I think I'm going to check out those polyiso panels posted earlier. They are not to far away if it's not some craigslist scam deal.

Thanks again for your contribution
 
For someone who seems to know so much - you couldn't be more wrong.

I have an NTI FTVN199 (The FTVN is a high efficiency, wall hung boiler using a durable, vertical down-fired stainless heat exchanger. With 10:1 modulation and 96% AFU, an integrated ECM pump) Installed by a very experienced company. Floor is 3/4 Oxy barrier pex, 2 zones, 16" OC. 1-1/2" Manifold diameters, copper tubing. Silver brazed using Harris Alloys Stay-silv brazing alloy. The gas boiler is fed with 1" underground pro-pex with 1-1/2" risers feeding a 1.5M BTU regulator where it transitions to 1" black iron hard pipe to feed the boiler thru a 1" ball gas valve. It is vented and supplied combustion air thru a 4" CPVC stack system that is approximately 5 feet long on each run with 2) 90 deg bends installed in each run.

I heated the last month October 17 to Nov 19 and burned 701 gallons of propane. I keep my shop at 60 degrees F, night and day to minimize heat cost and try to minimize heat fluctuations in my machinery.

The floor hydronic system ran me $24,862.55, installed summer of 2020 - Would you like that adjusted for inflation?

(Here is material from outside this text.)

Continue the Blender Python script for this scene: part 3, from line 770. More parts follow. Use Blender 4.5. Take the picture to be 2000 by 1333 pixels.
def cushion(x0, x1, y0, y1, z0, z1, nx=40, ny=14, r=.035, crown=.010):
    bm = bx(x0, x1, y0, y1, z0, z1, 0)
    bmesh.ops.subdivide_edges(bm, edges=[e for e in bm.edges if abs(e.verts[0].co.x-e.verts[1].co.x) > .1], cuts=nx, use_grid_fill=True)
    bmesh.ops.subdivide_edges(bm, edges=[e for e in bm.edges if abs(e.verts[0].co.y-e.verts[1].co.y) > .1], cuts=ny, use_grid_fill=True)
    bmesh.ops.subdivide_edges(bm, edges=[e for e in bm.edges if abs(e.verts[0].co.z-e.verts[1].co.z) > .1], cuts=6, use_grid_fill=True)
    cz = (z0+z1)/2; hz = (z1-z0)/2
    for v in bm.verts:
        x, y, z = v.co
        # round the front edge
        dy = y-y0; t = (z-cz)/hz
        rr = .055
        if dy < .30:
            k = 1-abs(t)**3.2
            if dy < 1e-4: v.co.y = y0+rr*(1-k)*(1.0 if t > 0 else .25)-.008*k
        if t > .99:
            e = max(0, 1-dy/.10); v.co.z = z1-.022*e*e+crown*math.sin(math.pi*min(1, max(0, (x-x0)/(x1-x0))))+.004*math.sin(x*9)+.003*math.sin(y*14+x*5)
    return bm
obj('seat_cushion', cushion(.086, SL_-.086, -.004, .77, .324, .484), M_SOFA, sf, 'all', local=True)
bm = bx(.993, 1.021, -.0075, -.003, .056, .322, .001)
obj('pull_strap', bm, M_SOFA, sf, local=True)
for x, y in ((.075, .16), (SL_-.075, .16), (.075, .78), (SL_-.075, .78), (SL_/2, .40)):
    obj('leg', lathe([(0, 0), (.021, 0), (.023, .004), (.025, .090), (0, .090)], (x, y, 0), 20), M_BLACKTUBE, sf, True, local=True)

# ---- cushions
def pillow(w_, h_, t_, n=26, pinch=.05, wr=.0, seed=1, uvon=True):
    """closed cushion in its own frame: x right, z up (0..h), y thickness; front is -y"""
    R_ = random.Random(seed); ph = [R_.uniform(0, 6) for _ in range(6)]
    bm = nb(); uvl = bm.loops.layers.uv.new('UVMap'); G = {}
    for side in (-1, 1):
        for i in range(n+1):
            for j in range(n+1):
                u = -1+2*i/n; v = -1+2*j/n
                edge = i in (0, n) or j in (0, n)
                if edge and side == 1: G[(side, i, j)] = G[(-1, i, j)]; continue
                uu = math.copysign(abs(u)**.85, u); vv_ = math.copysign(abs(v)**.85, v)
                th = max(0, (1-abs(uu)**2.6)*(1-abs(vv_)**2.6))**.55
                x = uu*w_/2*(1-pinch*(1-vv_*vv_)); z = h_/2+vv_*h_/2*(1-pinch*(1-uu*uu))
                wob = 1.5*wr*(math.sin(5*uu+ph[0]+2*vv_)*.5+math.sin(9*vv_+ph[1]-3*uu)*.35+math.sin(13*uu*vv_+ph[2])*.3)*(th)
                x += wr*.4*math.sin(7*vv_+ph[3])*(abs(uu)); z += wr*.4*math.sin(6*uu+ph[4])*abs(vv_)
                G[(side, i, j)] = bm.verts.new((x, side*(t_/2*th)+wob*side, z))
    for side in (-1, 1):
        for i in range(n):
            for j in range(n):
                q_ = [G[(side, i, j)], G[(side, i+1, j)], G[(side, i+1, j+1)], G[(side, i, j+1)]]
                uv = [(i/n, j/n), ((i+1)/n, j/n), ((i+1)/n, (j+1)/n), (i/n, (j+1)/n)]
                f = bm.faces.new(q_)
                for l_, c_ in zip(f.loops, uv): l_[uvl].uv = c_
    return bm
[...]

Any other ASSumtions - ASShole?
Again, piecemeal information. G0od information yields good advice.
There is something wrong with, well, something, and as I have pointed out, it is very unlikely your propane is going out the roof and walls.

I am not the asshole who built a building without figuring out how much it would cost to heat, so I suggest you keep your attitude in check.